Cuando yo tenía 11 años me pusieron ortodoncia, uno de esos aparatos llenos de hierros punzantes y traicioneros que inundaban mi boca y me provocaban pesadillas cada dos jueves, cuando el dentista me los apretaba "sólo un poquito más".
Lo que en principio iba a ser sólo un año y medio de sufrimiento se acabó convirtiendo en cuatro, pero le eché toda la paciencia que me era posible y al final ya me había yo acostumbrado a mis aparatos y los había asimilado como parte de mí. Ponérmelos y quitármelos para comer, limpiarlos por las mañanas, ir a las revisiones quincenales de los jueves, etc, formaban ya parte de mi rutina diaria e incluso llegué a acostumbrarme a esa nueva imagen pseudo-robótica de mi sonrisa en el espejo.
Pues bien, cuando me quitaron la ortodoncia algunos años después, yo estaba eufórica y me presenté en clase con un sonrisón del tamaño de Cuenca (¡atención, alienses!) y ganas de comerme el mundo. Me veía más guapa que nunca, los demás fliparon con lo bonitos que me habían quedado los dientes y llegué a olvidarme del dolor de los jueves para siempre.

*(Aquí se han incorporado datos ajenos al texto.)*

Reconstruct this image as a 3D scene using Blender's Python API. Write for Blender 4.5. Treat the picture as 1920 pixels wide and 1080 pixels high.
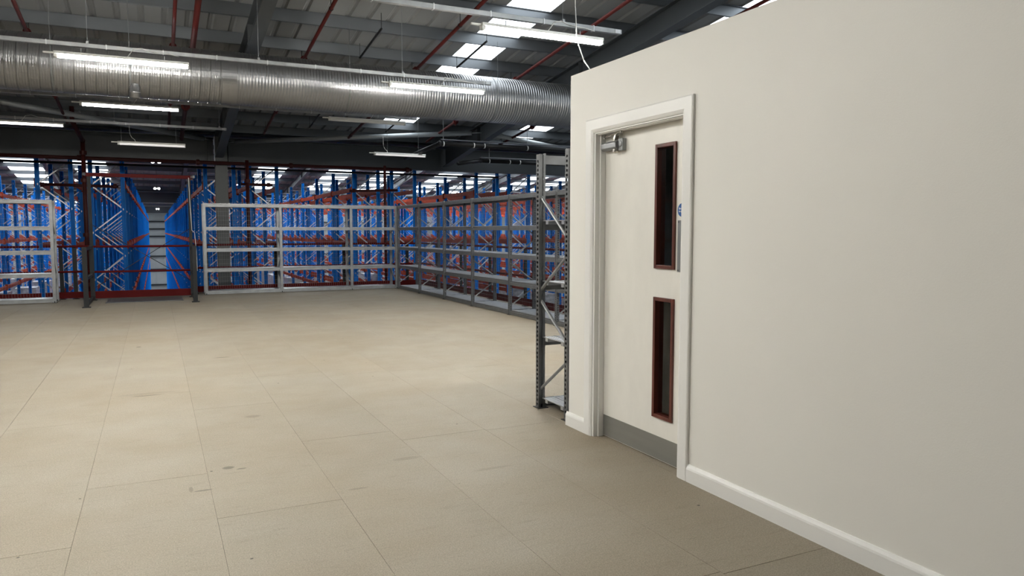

Pero sucedió algo que no me esperaba. Cada noche, cuando me ponía el pijama y me metía en la cama para dormir, me sentía inquieta, extraña, nerviosa. Tenía esa sensación de cuando te olvidas algo y no sabes qué, así que me ponía a repasar durante un buen rato a ver qué me olvidaba hasta que movía mi lengua a lo largo del paladar superior para rozarme con los hierros de la ortodoncia, igual que había hecho siempre que estaba nerviosa. Ese gesto me había acompañado durante media adolescencia y ahora ahí estaba mi lengua, inocente, buscando algo que ya no existía. Eso era lo que me olvidaba: ponerme la ortodoncia para dormir.
Pasaron varios meses hasta que me hube acostumbrado a no llevar aparatos en los que me costaba horrores dormirme sin ellos empujándome los dientes poco a poco. Es curioso cómo nos acostumbramos al dolor de esa forma, y lo asimilamos tan bien a nuestro mundo cotidiano que cuando ya no está casi nos entristecemos y lo echamos en falta.
Ayer me acordé de esta anécdota mientras te miraba y te escuchaba decir tonterías acerca de marcas en la cara, de mentones raros y demás chorreces. Tú sigues empeñado en aquello que te hacía daño en tu adolescencia, sigues creando en tu mente una ortodoncia invisible porque sin ella sigues sintiendo que te falta algo.
Pero yo sólo veo un cisne, y te lo repetiré todas las veces que sea necesario hasta que tú también puedas dormir a pierna suelta sin aparatos.